Item 9.01   Financial Statements and Exhibits

(c)   The following exhibits are filed with this current report:

      Exhibit No.      Description

         3.2           Amended and Restated Bylaws of Slade's Ferry
                       Bancorp.

         3.3           Articles of Amendment to the Amended and Restated
                       Articles of Incorporation of Slade's Ferry Bancorp.





                                 SIGNATURES

      Pursuant to the requirements of the Securities Exchange Act of 1934,
the registrant has duly caused this report to be signed on its behalf by
the undersigned hereunto duly authorized.

                                       SLADES FERRY BANCORP.
                                       ---------------------
                                       (Registrant)

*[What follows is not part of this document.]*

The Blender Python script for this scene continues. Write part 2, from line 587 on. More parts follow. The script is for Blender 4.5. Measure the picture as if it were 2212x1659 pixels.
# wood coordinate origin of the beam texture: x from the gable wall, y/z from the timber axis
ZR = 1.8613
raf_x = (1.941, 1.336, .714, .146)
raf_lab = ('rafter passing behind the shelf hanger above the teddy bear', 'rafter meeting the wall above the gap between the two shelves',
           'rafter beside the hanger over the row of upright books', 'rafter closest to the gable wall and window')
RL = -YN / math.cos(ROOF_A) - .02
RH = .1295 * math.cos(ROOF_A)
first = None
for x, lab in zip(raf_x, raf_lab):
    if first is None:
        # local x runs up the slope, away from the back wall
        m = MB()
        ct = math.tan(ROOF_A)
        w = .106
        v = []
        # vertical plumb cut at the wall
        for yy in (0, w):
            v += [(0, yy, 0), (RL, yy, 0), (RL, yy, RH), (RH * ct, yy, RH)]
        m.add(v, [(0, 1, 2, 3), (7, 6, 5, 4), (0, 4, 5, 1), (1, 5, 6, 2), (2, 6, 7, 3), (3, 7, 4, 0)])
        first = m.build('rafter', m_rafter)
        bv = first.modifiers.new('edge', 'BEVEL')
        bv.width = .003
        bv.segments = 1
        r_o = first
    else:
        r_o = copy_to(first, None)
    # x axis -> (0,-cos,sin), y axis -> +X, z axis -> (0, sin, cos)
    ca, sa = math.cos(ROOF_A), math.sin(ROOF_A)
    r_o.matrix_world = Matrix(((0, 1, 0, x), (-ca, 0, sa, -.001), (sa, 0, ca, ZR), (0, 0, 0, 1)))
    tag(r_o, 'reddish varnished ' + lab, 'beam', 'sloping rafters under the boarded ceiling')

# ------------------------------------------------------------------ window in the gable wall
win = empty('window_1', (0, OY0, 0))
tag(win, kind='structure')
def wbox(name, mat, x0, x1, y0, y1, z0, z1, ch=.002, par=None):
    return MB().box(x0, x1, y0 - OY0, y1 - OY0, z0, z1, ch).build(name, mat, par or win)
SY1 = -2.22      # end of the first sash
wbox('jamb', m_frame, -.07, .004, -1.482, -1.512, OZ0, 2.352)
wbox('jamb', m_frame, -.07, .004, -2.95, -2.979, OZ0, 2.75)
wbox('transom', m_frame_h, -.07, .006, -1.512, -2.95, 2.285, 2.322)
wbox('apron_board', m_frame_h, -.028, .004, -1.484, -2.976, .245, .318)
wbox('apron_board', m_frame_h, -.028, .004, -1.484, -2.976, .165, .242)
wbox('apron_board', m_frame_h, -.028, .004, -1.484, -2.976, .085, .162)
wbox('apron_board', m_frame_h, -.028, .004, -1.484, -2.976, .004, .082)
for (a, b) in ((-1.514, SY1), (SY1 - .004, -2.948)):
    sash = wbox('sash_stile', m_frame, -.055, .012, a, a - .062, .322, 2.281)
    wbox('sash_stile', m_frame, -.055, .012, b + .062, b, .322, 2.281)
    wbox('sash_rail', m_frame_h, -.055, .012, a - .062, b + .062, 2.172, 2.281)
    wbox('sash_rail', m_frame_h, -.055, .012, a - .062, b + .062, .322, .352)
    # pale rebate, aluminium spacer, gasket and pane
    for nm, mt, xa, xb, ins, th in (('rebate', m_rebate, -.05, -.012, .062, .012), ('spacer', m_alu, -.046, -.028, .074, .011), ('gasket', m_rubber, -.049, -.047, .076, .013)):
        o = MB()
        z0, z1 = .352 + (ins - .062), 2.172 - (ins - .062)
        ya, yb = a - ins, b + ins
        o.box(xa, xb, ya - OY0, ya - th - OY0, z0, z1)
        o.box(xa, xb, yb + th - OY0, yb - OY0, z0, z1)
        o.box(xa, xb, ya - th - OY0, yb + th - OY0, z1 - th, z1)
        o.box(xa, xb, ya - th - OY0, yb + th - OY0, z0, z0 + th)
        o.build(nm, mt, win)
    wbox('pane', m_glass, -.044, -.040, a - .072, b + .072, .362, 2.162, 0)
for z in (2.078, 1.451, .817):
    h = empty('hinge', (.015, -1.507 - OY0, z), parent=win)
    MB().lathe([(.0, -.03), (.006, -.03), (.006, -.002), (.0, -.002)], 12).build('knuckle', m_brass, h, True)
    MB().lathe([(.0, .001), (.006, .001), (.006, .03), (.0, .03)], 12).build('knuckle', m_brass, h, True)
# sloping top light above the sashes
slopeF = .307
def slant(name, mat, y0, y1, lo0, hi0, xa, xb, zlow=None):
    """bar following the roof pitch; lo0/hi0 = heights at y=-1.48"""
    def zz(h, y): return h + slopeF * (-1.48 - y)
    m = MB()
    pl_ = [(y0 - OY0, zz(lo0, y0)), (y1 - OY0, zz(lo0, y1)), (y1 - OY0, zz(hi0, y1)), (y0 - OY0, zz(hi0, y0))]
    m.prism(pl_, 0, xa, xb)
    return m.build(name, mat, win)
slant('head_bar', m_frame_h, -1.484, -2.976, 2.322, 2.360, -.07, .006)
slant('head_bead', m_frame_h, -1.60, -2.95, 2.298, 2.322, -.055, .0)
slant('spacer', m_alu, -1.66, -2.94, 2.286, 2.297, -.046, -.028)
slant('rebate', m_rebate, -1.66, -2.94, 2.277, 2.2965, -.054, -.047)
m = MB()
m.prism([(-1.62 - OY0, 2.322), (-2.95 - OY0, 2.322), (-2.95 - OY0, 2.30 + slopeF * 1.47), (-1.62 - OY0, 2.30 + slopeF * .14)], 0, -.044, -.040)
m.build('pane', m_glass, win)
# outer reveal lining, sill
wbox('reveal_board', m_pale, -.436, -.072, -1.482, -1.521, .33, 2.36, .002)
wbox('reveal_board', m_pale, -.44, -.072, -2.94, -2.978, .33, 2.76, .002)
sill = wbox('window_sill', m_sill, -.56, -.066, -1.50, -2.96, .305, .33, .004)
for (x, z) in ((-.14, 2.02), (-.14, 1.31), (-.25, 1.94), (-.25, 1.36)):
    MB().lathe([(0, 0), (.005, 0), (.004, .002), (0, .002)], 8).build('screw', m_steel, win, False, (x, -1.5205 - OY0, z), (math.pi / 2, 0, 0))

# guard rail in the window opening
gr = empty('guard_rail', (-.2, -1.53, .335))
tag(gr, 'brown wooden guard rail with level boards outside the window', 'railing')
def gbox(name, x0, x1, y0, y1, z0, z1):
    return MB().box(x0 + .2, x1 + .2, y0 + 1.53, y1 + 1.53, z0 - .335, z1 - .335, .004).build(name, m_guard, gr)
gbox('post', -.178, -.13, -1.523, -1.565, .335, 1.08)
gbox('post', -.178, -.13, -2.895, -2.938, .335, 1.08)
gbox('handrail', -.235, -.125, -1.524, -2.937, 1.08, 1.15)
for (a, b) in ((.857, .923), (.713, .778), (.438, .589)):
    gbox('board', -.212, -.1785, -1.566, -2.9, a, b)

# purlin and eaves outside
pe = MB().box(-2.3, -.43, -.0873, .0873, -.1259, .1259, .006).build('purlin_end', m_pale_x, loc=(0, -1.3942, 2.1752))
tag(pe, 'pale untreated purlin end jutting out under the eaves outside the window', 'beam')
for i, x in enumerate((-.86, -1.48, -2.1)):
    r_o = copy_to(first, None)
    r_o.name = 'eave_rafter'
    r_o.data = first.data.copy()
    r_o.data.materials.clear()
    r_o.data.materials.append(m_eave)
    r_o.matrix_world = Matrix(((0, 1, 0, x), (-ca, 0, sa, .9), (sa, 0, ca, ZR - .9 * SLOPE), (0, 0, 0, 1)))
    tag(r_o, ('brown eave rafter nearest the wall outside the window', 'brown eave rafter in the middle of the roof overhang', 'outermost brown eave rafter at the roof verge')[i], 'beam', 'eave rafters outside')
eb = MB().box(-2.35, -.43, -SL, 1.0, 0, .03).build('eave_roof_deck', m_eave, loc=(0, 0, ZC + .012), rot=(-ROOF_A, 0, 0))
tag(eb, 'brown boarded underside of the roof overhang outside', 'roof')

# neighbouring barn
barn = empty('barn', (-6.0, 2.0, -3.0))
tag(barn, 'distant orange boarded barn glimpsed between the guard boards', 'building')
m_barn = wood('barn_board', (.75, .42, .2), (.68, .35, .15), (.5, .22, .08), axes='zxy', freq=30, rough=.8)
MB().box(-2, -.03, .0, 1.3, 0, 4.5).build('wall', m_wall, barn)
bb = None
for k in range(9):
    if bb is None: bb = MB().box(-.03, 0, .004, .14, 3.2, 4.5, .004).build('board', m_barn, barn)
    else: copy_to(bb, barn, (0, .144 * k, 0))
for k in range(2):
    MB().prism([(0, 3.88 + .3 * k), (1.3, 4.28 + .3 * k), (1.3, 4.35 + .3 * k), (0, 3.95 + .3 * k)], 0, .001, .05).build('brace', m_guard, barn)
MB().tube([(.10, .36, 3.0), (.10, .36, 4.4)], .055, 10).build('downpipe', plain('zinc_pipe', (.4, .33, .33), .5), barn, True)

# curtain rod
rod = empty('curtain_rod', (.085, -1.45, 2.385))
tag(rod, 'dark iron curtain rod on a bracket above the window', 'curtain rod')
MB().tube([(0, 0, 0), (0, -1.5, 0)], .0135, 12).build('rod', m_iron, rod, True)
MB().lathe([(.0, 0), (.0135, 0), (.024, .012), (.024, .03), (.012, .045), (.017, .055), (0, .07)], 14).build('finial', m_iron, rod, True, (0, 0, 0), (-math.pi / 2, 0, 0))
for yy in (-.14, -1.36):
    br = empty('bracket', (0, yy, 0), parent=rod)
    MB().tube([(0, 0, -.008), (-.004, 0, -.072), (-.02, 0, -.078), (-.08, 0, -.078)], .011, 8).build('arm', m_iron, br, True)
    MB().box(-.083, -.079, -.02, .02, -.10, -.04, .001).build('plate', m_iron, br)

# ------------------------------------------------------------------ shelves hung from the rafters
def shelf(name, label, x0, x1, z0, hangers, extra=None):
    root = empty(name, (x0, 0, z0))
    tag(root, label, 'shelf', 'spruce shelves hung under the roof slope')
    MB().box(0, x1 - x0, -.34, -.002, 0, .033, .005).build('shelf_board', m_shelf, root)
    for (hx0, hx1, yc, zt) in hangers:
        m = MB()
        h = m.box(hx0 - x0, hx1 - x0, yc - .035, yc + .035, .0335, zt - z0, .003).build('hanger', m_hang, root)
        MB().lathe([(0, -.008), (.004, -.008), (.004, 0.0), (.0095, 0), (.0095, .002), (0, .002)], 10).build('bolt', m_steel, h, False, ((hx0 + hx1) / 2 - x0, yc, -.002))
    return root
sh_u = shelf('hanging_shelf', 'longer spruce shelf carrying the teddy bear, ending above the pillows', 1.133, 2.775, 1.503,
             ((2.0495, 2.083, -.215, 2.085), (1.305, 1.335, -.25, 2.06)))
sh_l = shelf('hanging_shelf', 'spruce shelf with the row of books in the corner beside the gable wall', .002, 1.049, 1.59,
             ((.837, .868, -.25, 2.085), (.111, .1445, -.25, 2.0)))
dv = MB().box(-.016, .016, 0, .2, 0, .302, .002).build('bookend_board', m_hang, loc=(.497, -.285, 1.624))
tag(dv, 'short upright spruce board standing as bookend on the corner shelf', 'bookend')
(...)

                                       By:    /s/ Deborah A. McLaughlin
                                       Name:  Deborah A. McLaughlin
                                       Title: Treasurer/Vice President and
                                              Chief Financial Officer

Date: December 21, 2004





                                EXHIBIT INDEX

Exhibit No.      Description

   3.2           Amended and Restated Bylaws of Slade's Ferry Bancorp.

   3.3           Articles of Amendment to the Amended and Restated Articles
                 of Incorporation of Slade's Ferry Bancorp.